MOVING DANGER: The dusty road at Captains Road, Baryulgil. There are concerns asbestos dust mixed with the dirt could be kicked
MOVING DANGER: The dusty road at Captains Road, Baryulgil. There are concerns asbestos dust mixed with the dirt could be kicked

Asbestos spread by trucks

By HELEN JACK

ASBESTOS may be in dust kicked up by logging trucks travelling roads around Baryulgil. And that dust could be carried by the trucks into regional centres. Baryulgil is the location of a former James Hardie asbestos mine.

John Tredrea, of the Nimbin Environment Centre, has begun an investigation into whether or not asbestos dust contaminates Clarence Way and Lionsville Road. Mr Tredrea said results of tests on samples from the roads were not yet completed.

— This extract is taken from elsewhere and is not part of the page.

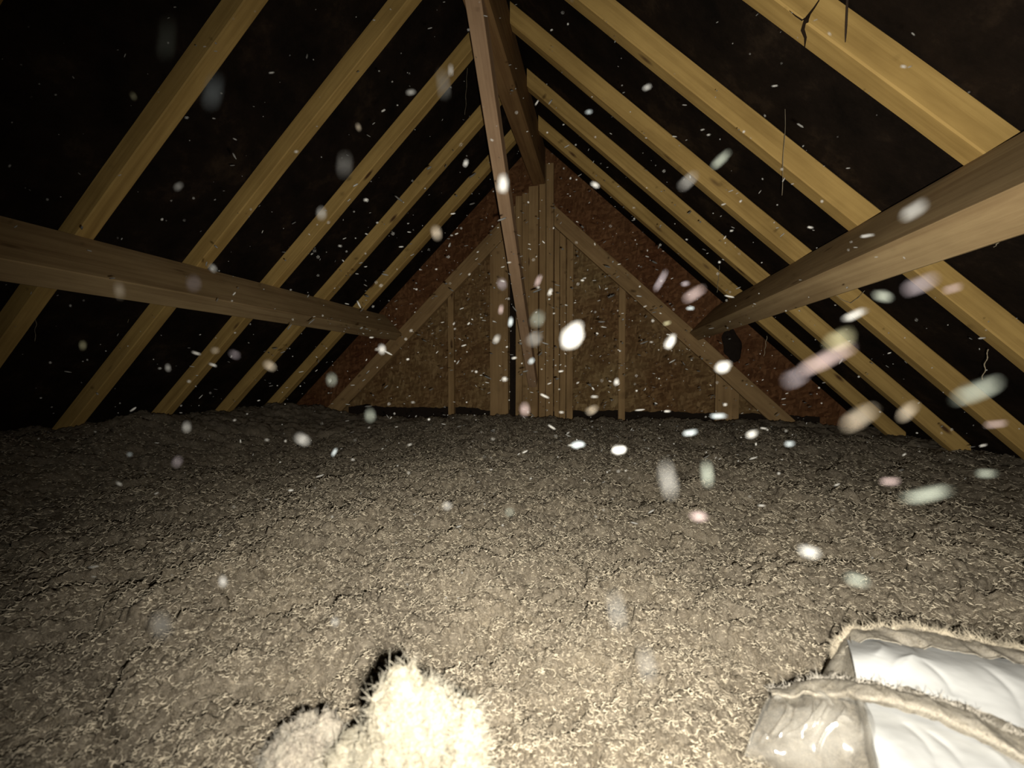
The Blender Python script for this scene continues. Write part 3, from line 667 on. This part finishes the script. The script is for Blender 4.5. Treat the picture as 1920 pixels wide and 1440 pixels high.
# clear film hanging from the hem to the wool
patch('clear_film', [
    [(1446, 1300, -0.284), (1490, 1302, -0.276), (1540, 1303, -0.268), (1590, 1310, -0.262), (1632, 1322, -0.258)],
    [(1428, 1335, -0.284), (1480, 1335, -0.275), (1535, 1338, -0.268), (1592, 1342, -0.262), (1642, 1352, -0.258)],
    [(1412, 1372, -0.289), (1470, 1380, -0.281), (1530, 1385, -0.276), (1596, 1388, -0.268), (1650, 1395, -0.262)],
    [(1402, 1402, -0.295), (1465, 1422, -0.290), (1530, 1432, -0.290), (1600, 1436, -0.280), (1655, 1440, -0.268)],
    [(1396, 1420, -0.305), (1465, 1450, -0.306), (1530, 1470, -0.306), (1600, 1490, -0.298), (1660, 1490, -0.280)]],
    M_FILM, pack, 240, 200, 0.003, 26, 0.0008, 61, 0.0003,
    creases=[((1476, 1316, -.276), (1446, 1388, -.288), .0011, .0030), ((1490, 1338, -.275), (1458, 1392, -.286), .0009, .0024), ((1516, 1300, -.271), (1560, 1332, -.268), .0010, .0028),
             ((1545, 1328, -.270), (1475, 1384, -.282), .0012, .0034), ((1552, 1340, -.269), (1486, 1388, -.281), .0008, .0022), ((1506, 1306, -.274), (1522, 1360, -.273), .0009, .0026), ((1580, 1318, -.262), (1578, 1345, -.264), .0008, .0022),
             ((1505, 1380, -.278), (1545, 1368, -.274), .0009, .0022), ((1568, 1372, -.272), (1596, 1364, -.268), .0010, .0026), ((1425, 1405, -.294), (1442, 1397, -.290), .0010, .0026), ((1530, 1400, -.279), (1580, 1378, -.272), .0008, .0020),
             ((1590, 1316, -.261), (1614, 1376, -.264), .0010, .0032), ((1600, 1330, -.261), (1628, 1384, -.263), .0009, .0026), ((1560, 1304, -.267), (1606, 1330, -.262), .0009, .0026), ((1450, 1312, -.280), (1466, 1306, -.278), .0012, .0026)])
# wool packed inside, seen through the film
patch('wool_filling', [
    [(1450, 1306, -0.297), (1490, 1308, -0.290), (1540, 1309, -0.282), (1590, 1316, -0.276), (1640, 1328, -0.272)],
    [(1434, 1338, -0.299), (1480, 1340, -0.290), (1535, 1344, -0.284), (1592, 1348, -0.277), (1646, 1356, -0.273)],
    [(1418, 1374, -0.305), (1470, 1384, -0.297), (1530, 1390, -0.292), (1596, 1394, -0.284), (1654, 1400, -0.277)],
    [(1406, 1404, -0.318), (1465, 1426, -0.312), (1530, 1438, -0.305), (1600, 1442, -0.295), (1660, 1448, -0.283)],
    [(1400, 1424, -0.328), (1465, 1456, -0.325), (1530, 1476, -0.320), (1600, 1494, -0.311), (1664, 1496, -0.294)]],
    M_WOOL, pack, 90, 70, 0.002, 60, 0.0012, 81, 0.0030)
# inner clear edge fold beside the lower white panel
patch('film_fold', [
    [(1600, 1312, -0.258), (1615, 1350, -0.258), (1624, 1395, -0.262), (1634, 1440, -0.266), (1644, 1490, -0.272)],
    [(1610, 1312, -0.249), (1627, 1350, -0.249), (1636, 1395, -0.252), (1646, 1440, -0.256), (1656, 1490, -0.262)],
    [(1622, 1316, -0.256), (1638, 1352, -0.254), (1648, 1396, -0.257), (1658, 1440, -0.262), (1668, 1490, -0.270)]],
    M_FILM, pack, 70, 24, 0.002, 60, 0.0010, 71, 0.0003)
def rim_fibres(G, row, n, flen, name, m):
    k = rng.integers(0, G.shape[1], n); B = G[row, k]+np.array([0, 0, CAM_Z]); B = B+rng.normal(size=(n, 3))*0.0012
    d = rng.normal(size=(n, 3))*0.8+np.array([0, .5, .6]); d /= np.linalg.norm(d, axis=1, keepdims=True); L = flen*rng.uniform(.3, 1.3, n)
    s = np.linspace(0, 1, 4); bend = rng.normal(size=(n, 3))*.5
    paths = B[:, None]+L[:, None, None]*(s[None, :, None]*d[:, None]+(s**2)[None, :, None]*bend[:, None])
    Vt, Ft = tubes(paths, rng.uniform(.00012, .0003, n)[:, None]*np.array([1, 1, .7, .3])[None])
    f = mesh_obj(name, Vt, Ft, m, pack, True); f.matrix_parent_inverse = Matrix.Translation(pack.location).inverted(); tag(f, None, None, None, 'stuff')
rim_fibres(rim, 24, 2600, 0.006, 'rim_fuzz', M_FIBRE)
rim_fibres(hem, 6, 900, 0.0035, 'hem_fuzz', M_FIBREG)

# ------------------------------------------------------------------ flecks of fluff drifting in the air
def fleck_mesh(seed):
    r = random.Random(seed); bm = bmesh.new(); bmesh.ops.create_icosphere(bm, subdivisions=2, radius=0.5)
    for v in bm.verts:
        k = 1+r.uniform(-.22, .22); v.co = v.co*k
    me = bpy.data.meshes.new('fluff_fleck'); bm.to_mesh(me); bm.free(); return me
APERT = 2.6e-3; FOCUS = 1.15
def place_fleck(px, py, w_, h_, ang, bright):
    """Depth and true size of a fleck from how large and how faint it looks."""
    big, small = max(w_, h_), min(w_, h_)
    solid = 0.35+0.55*min(1, bright)           # sharper when brighter
    B = max(2.5, small*(1.10-0.55*min(1, bright)))
    d = 1/(B/(FPX*APERT)+1/FOCUS); d = max(0.055, min(d, 0.75))
    B = FPX*APERT*(1/d-1/FOCUS)
    s_small = max(math.sqrt(max(0.04, bright*0.8))*B*0.8 if B > small*.7 else small*0.8, 1.5)
    s_small = min(s_small, small*0.9)
    s_big = max(s_small, big-0.55*B)
    return d, s_big*d/FPX, s_small*d/FPX
FL = [  # px, py, long, short, tilt (deg, picture), brightness, colour, label
 (1074, 629, 56, 36, 65, 1.0, 'white', 'brightest large white fluff fleck in front of the gable studs'),
 (942, 345, 38, 22, 85, .80, 'white', 'bright white fleck over the upper half of the diagonal brace'),
 (818, 437, 30, 22, 100, .5, 'tan', 'round pale fleck between the last left rafter and the gable'),
 (603, 400, 24, 20, 90, .35, 'white', 'small pale fleck on the fourth rafter of the left slope'),
 (957, 604, 20, 12, 80, .7, 'blue', 'small bluish white fleck beside the brace above the gable foot'),
 (931, 636, 20, 13, 60, .5, 'grey', 'grey white fleck on the wide gable plank left of the brace'),
 (1356, 688, 32, 20, 30, .75, 'white', 'bright fleck on the right gable chord above the doubled stud'),
 (1256, 641, 34, 17, 60, .75, 'white', 'bright slanting fleck between the lone right stud and the right chord'),
 (1160, 843, 32, 17, 5, .95, 'white', 'very bright white fleck over the far wool below the lone right stud'),
 (1084, 834, 26, 13, 5, .75, 'blue', 'bluish white fleck left of the very bright one over the far wool'),
 (1293, 811, 30, 15, 10, .65, 'blue', 'pale blue fleck over the far wool left of the doubled stud'),
 (1347, 780, 34, 13, 0, .55, 'blue', 'flat pale blue fleck across the foot of the doubled stud'),
 (1410, 814, 25, 17, 25, .6, 'white', 'white fleck below the foot of the right gable chord'),
 (1480, 832, 21, 14, 5, .55, 'blue', 'small pale blue fleck over the far wool right of the chord foot'),
 (567, 824, 32, 24, 150, .5, 'white', 'cream fleck over the far wool below the last left rafter'),
 (627, 848, 18, 10, 60, .65, 'blue', 'small bright bluish fleck over the far wool right of the cream one'),
 (350, 801, 22, 18, 80, .4, 'white', 'pale round fleck by the foot of the third left rafter'),
 (332, 866, 24, 18, 60, .22, 'lilac', 'faint pinkish fleck over the dim wool at the left'),
 (243, 852, 12, 10, 0, .4, 'blue', 'tiny pale fleck over the dark wool at the left eaves'),
 (418, 1091, 25, 18, 95, .55, 'white', 'round white fleck over the middle of the wool on the left'),
 (302, 1172, 56, 44, 105, .40, 'grey', 'large soft grey fleck over the wool at the lower left'),
 (628, 1166, 20, 17, 90, .35, 'white', 'small pale fleck over the wool above the two torn lumps'),
 (838, 948, 19, 18, 0, .4, 'white', 'small round pale fleck over the wool near the centre'),
 (955, 960, 18, 17, 0, .22, 'green', 'faint greenish fleck right of the round pale one near the centre'),
 (1310, 968, 36, 24, 175, .6, 'pink', 'pink fleck over the wool right of the centre'),
 (1518, 1035, 48, 30, 165, .65, 'white', 'large white fleck over the wool above the insulation pack'),
 (1608, 1088, 52, 28, 165, .33, 'green', 'pale greenish fleck between the large white one and the pack'),
 (1252, 898, 74, 36, 100, .30, 'grey', 'tall grey smudge like fleck over the wool right of the centre'),
 (1325, 890, 52, 26, 95, .28, 'green', 'tall pale fleck just right of the tall grey smudge'),
 (1156, 1145, 88, 48, 98, .13, 'grey', 'very faint tall grey fleck over the wool in the lower middle'),
 (1212, 1245, 80, 44, 100, .13, 'grey', 'very faint tall grey fleck lowest of those over the wool'),
 (1109, 769, 26, 18, 30, .45, 'tan', 'tan fleck at the foot of the gable between two right studs'),
 (1830, 732, 115, 46, 20, .30, 'green', 'large faint pale streak over the lower right rafters'),
 (1552, 672, 110, 34, 25, .36, 'pink', 'long pinkish streak over the last rafter of the right slope'),
 (1572, 636, 64, 42, 22, .34, 'yellow', 'yellowish fleck just above the long pinkish streak'),
 (1603, 590, 52, 20, 22, .60, 'white', 'bright white streak under the right purlin'),
 (1655, 555, 40, 22, 170, .33, 'green', 'greenish white fleck directly under the right purlin'),
 (1724, 533, 76, 34, 22, .34, 'lilac', 'lilac fleck under the right purlin by the second right rafter'),
 (1785, 541, 46, 18, 15, .24, 'pink', 'faint pink streak right of the lilac fleck'),
 (1612, 782, 74, 40, 30, .25, 'tan', 'faint tan fleck over the feet of the right rafters'),
 (1668, 902, 42, 18, 0, .33, 'pink', 'small pinkish streak over the dim wool at the right'),
 (1738, 927, 104, 30, 10, .33, 'green', 'long pale streak over the dim wool at the right'),
 (1850, 888, 44, 18, 0, .22, 'green', 'faint greenish fleck over the dim wool near the right edge'),
 (1490, 708, 56, 36, 25, .17, 'lilac', 'faint lilac fleck left of the long pinkish streak'),
 (1866, 795, 52, 16, 5, .22, 'pink', 'thin pink streak on the rafter foot at the right edge'),
 (1702, 771, 46, 28, 40, .24, 'tan', 'faint tan fleck between the third and fourth right rafter feet'),
 (1712, 394, 64, 30, 32, .38, 'white', 'soft white streak on the upper face of the right purlin'),
 (1626, 442, 28, 8, 8, .60, 'white', 'thin bright sliver on the right purlin left of the soft white streak'),
 (1352, 299, 46, 19, 45, .42, 'green', 'slanting pale fleck on the third rafter of the right slope'),
 (1289, 340, 46, 24, 42, .24, 'grey', 'faint slanting fleck below left of the slanting pale one'),
 (1213, 164, 20, 12, 25, .42, 'white', 'small pale fleck between the second and third right rafters'),
 (1104, 210, 14, 10, 10, .40, 'blue', 'tiny bluish fleck between the third and fourth right rafters'),
 (873, 306, 16, 11, 70, .55, 'white', 'small white fleck just left of the brace near its middle'),
 (770, 173, 19, 12, 10, .42, 'grey', 'small grey fleck between the third and fourth left rafters'),
 (672, 238, 16, 11, 110, .42, 'tan', 'small tan fleck in the dark below the third left rafter'),
 (845, 132, 24, 12, 90, .35, 'white', 'slim pale fleck on the fourth left rafter near the ridge'),
 (831, 158, 62, 26, 95, .14, 'grey', 'faint tall grey fleck under the slim pale one near the ridge'),
 (646, 309, 46, 30, 85, .16, 'grey', 'faint square grey fleck in the dark of the left roof slope'),
 (399, 172, 72, 44, 75, .22, 'blue', 'large faint bluish fleck right of the second left rafter'),
 (312, 74, 84, 38, 85, .10, 'green', 'very faint tall fleck in the dark top left of the roof'),
 (250, 180, 17, 12, 120, .22, 'yellow', 'tiny yellowish fleck left of the second left rafter'),
 (334, 350, 20, 14, 40, .26, 'grey', 'small grey fleck between the second and third left rafters'),
 (399, 503, 20, 15, 130, .45, 'white', 'small white fleck where the third left rafter meets the purlin'),
 (224, 545, 33, 22, 100, .42, 'tan', 'pale oval fleck on the lower face of the left purlin'),
 (363, 531, 30, 28, 90, .22, 'lilac', 'square lilac fleck on the upper face of the left purlin'),
 (399, 684, 17, 7, 160, .60, 'white', 'thin bright sliver on the fourth left rafter under the purlin'),
 (403, 657, 17, 14, 0, .36, 'tan', 'pale round fleck above the thin sliver on the fourth left rafter'),
 (440, 665, 22, 17, 150, .22, 'lilac', 'faint lilac fleck between the fourth and fifth left rafters'),
 (506, 686, 28, 20, 145, .50, 'tan', 'cream fleck on the fifth left rafter under the purlin'),
 (622, 712, 24, 21, 90, .26, 'green', 'round greenish fleck near the foot of the last left rafter'),
 (716, 655, 20, 17, 90, .65, 'white', 'bright square fleck under the gable end of the left purlin'),
 (694, 779, 26, 21, 95, .32, 'green', 'round pale green fleck at the left foot of the gable wall'),
 (155, 648, 17, 14, 90, .26, 'yellow', 'small yellowish fleck in the dark below the left purlin'),
 (315, 690, 16, 11, 100, .32, 'grey', 'small grey fleck beside the third left rafter under the purlin'),
 (1116, 347, 20, 12, 150, .58, 'white', 'small white fleck at the upper edge of the gable on the right'),
 (1008, 598, 30, 27, 60, .28, 'green', 'round greenish fleck on the gable centre post'),
 (1001, 635, 32, 27, 40, .36, 'grey', 'grey angular fleck on the lower end of the brace'),
 (1009, 527, 27, 12, 65, .40, 'pink', 'pink slim fleck on the gable centre post above the green one'),
 (941, 532, 22, 18, 110, .28, 'lilac', 'round lilac fleck left of the brace at mid height'),
 (939, 581, 20, 11, 80, .45, 'pink', 'small pink fleck on the wide plank below the lilac one'),
 (1031, 548, 17, 9, 65, .50, 'white', 'small slanting white fleck right of the gable centre post'),
 (984, 767, 25, 20, 90, .40, 'pink', 'round pinkish fleck at the foot of the brace'),
 (996, 677, 15, 12, 45, .50, 'blue', 'small bluish fleck over the lowest part of the brace'),
 (946, 711, 12, 11, 0, .65, 'white', 'small round white fleck at the foot of the wide gable plank'),
 (1156, 716, 15, 11, 80, .55, 'white', 'small white fleck on the lone right stud'),
 (1250, 606, 17, 10, 15, .45, 'yellow', 'small yellowish fleck on the right gable chord'),
 (1294, 578, 18, 9, 0, .58, 'blue', 'small bright bluish fleck left of the right purlin end'),
 (1302, 551, 46, 22, 32, .26, 'pink', 'pinkish streak above the end of the right purlin'),
 (1238, 527, 46, 14, 60, .24, 'lilac', 'slanting lilac streak on the upper right of the gable wall'),
 (1285, 532, 18, 11, 10, .42, 'lilac', 'small lilac fleck between the slanting and pinkish streaks')]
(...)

"One sample has been confirmed as blue fibrous material," he said.

Baryulgil is a small Aboriginal settlement 72 km north-west of Grafton and 112 km south-west of Casino.

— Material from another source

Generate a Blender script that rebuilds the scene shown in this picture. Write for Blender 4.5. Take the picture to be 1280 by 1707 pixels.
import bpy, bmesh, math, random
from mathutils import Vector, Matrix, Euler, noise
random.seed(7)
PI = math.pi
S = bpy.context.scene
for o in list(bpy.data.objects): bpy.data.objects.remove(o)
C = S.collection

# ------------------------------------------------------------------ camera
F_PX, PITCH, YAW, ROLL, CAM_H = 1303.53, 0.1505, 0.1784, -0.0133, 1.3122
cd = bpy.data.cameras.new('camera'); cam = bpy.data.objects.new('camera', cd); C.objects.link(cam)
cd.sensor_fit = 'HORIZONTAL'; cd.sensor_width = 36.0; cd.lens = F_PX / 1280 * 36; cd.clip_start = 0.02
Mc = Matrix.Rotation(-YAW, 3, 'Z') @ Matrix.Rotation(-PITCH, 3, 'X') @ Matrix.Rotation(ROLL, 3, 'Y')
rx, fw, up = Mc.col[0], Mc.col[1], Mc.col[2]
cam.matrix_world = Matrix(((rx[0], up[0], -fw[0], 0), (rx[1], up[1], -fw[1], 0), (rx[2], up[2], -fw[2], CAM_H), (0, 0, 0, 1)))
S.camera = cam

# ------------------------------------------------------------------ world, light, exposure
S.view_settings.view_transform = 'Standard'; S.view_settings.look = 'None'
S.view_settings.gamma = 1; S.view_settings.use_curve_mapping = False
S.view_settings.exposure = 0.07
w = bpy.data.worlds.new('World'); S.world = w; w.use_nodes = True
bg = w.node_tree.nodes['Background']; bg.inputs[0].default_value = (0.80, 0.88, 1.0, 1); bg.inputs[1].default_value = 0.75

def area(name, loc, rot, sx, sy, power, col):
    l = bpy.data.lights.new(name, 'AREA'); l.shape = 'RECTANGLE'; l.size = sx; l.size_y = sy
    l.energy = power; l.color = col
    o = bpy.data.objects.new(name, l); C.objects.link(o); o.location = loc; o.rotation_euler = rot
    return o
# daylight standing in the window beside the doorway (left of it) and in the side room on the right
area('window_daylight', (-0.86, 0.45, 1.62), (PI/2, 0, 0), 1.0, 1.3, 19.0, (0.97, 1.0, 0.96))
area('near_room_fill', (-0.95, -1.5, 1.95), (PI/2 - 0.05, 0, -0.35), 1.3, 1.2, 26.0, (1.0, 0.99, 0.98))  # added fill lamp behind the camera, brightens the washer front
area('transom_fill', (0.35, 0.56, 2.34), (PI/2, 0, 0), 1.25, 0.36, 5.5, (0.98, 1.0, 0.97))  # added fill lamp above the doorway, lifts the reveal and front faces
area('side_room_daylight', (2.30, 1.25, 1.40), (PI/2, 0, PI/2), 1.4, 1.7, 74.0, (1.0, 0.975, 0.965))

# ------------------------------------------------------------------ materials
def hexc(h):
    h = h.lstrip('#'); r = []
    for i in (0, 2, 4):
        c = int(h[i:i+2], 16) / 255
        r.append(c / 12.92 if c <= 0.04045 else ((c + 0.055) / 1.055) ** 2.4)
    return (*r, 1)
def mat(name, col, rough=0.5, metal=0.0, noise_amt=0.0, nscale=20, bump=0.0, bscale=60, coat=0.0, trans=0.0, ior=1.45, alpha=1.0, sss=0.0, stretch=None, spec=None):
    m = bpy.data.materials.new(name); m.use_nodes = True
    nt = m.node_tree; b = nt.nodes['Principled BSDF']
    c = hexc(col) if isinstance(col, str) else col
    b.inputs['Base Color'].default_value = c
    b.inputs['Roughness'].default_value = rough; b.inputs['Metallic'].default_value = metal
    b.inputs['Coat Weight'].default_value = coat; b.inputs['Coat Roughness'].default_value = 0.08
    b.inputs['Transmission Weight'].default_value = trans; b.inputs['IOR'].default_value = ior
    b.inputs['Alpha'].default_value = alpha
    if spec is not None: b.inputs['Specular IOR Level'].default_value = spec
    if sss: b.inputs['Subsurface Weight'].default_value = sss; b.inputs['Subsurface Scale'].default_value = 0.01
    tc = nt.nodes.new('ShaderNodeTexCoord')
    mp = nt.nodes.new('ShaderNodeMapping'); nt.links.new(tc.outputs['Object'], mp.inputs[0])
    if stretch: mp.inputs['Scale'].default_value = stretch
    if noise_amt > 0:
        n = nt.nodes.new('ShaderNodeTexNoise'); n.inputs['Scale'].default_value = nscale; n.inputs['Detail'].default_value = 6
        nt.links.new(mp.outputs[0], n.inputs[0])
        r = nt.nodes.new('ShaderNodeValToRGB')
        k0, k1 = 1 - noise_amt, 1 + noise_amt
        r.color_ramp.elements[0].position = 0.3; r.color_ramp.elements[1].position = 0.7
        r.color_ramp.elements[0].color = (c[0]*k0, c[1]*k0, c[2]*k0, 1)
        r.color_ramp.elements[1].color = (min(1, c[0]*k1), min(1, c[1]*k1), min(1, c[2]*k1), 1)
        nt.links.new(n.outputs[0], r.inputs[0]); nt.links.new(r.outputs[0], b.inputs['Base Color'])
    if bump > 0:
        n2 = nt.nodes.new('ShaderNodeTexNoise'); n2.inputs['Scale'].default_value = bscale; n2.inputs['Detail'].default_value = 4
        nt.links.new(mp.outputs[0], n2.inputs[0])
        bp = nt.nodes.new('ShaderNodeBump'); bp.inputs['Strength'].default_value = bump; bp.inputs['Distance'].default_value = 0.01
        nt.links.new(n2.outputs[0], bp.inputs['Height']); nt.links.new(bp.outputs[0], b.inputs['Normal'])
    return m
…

The asbestos mine began operations there in the early 1940s and closed in 1979, following a damning report by ABC journalist Matt Peacock in 1977.

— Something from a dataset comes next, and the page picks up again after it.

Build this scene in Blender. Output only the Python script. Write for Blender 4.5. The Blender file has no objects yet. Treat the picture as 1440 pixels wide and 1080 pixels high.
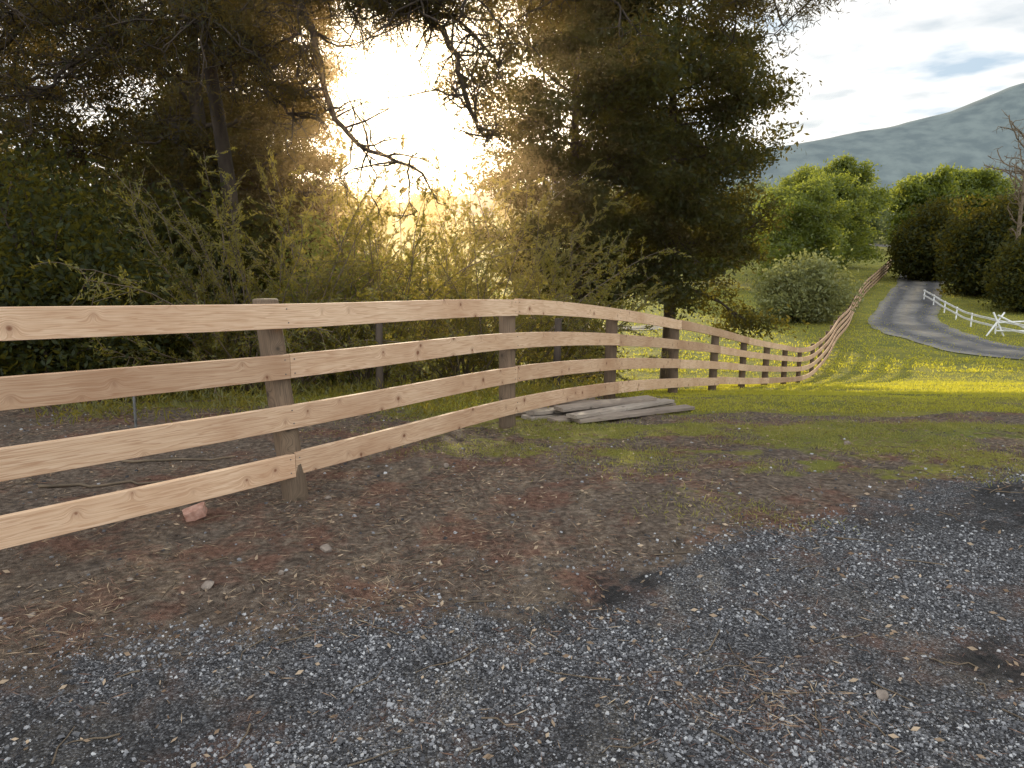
import bpy, bmesh, math, numpy as np
from mathutils import Vector
R = np.random.RandomState(7)
scene = bpy.context.scene
scene.view_settings.view_transform = 'Standard'
scene.view_settings.look = 'None'
scene.view_settings.exposure = 0
rad = math.radians

# ------------------------------------------------------------ noise
_T = np.random.RandomState(3).rand(256, 256)
def vn(x, y, s=0):
    x = np.asarray(x, float) + s * 17.3; y = np.asarray(y, float) + s * 9.1
    xi = np.floor(x).astype(int); yi = np.floor(y).astype(int)
    fx = x - xi; fy = y - yi
    fx = fx * fx * (3 - 2 * fx); fy = fy * fy * (3 - 2 * fy)
    a = _T[xi % 256, yi % 256]; b = _T[(xi + 1) % 256, yi % 256]
    c = _T[xi % 256, (yi + 1) % 256]; d = _T[(xi + 1) % 256, (yi + 1) % 256]
    return (a * (1 - fx) + b * fx) * (1 - fy) + (c * (1 - fx) + d * fx) * fy
def fbm(x, y, s=0, o=4):
    v = 0; a = .5; t = 0
    x = np.asarray(x, float); y = np.asarray(y, float)
    for i in range(o):
        v = v + a * vn(x, y, s + i); t += a; a *= .5; x = x * 2.03; y = y * 2.03
    return v / t
def sst(a, b, x):
    t = np.clip((x - a) / (b - a), 0, 1); return t * t * (3 - 2 * t)

# ------------------------------------------------------------ terrain
PY = [-400, -50, 0, 4.6, 7, 9.5, 12, 14.5, 17, 19.5, 22, 24.5, 27.2, 32, 38, 45, 53, 63, 75, 90, 150, 200, 260, 400, 700, 5000]
PZ = [2, .3, 0, 0, -.1, -.31, -.77, -1.22, -1.6, -2.02, -2.47, -2.87, -3.1, -3.16, -3.13, -3.13, -2.96, -2.35, -1.66, -.83, 2.1, 6, 11, 19, 22, 25]
_yy = np.arange(-400, 5000, .25)
_zz = np.interp(_yy, PY, PZ)
_k = np.exp(-.5 * (np.arange(-12, 13) / 4.) ** 2); _k /= _k.sum()
_zz = np.convolve(np.pad(_zz, 12, mode='edge'), _k, mode='valid')
def H(x, y):
    x = np.asarray(x, float); y = np.asarray(y, float)
    z = np.interp(y, _yy, _zz)
    return z + (fbm(x * .25, y * .25, 2, 3) - .5) * .12 * sst(8, 20, np.abs(y) + np.abs(x) * .3)
def Hm(x, y):
    x = np.asarray(x, float); y = np.asarray(y, float)
    near = 1 - sst(12, 22, np.hypot(x, y))
    return H(x, y) + near * ((fbm(x * 1.3, y * 1.3, 5, 3) - .5) * .07 + (fbm(x * 7, y * 7, 6, 2) - .5) * .028)
GX = [-30, -6, -1.92, -.86, .44, 1.06, 2.2, 3.8, 6, 9, 20, 60]
GY = [-6, 1.6, 2.7, 3.1, 3.3, 3.75, 4.55, 5.4, 6.2, 7.0, 9, 10]
def gravel_m(x, y):
    b = np.interp(x, GX, GY)
    n = (fbm(x * .9, y * .9, 11, 5) - .5) * 1.7
    return sst(-.55, .55, b - y + n)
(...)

According to the October 2005 edition of Asbestos News, it was common for the local council of the day, Copmanhurst Shire Council, to use asbestos to repair local roads.

Residents also reported using asbestos bags from the mine around their homes and asbestos was found in the settlement, in house gutters and on leaves of trees.

Children played in the mine tailings.

Copmanhurst council was amalgamated into Clarence Valley Council in 2004.

Clarence Valley Council general manager Stuart McPherson said any material used for road construction was now bonded with other road base materials.

"But this does not downplay the larger issue that residents of Baryulgil and the people who worked the mine have been affected by asbestos-related issues," he said.

"We are still not aware of asbestos being used in road construction, so it's an assertion at this stage. Asbestos is naturally-occurring in the area and any quarried material in that area would obviously be used in road-making activities and would have been done at a time before people were aware of the damage it could cause to humans."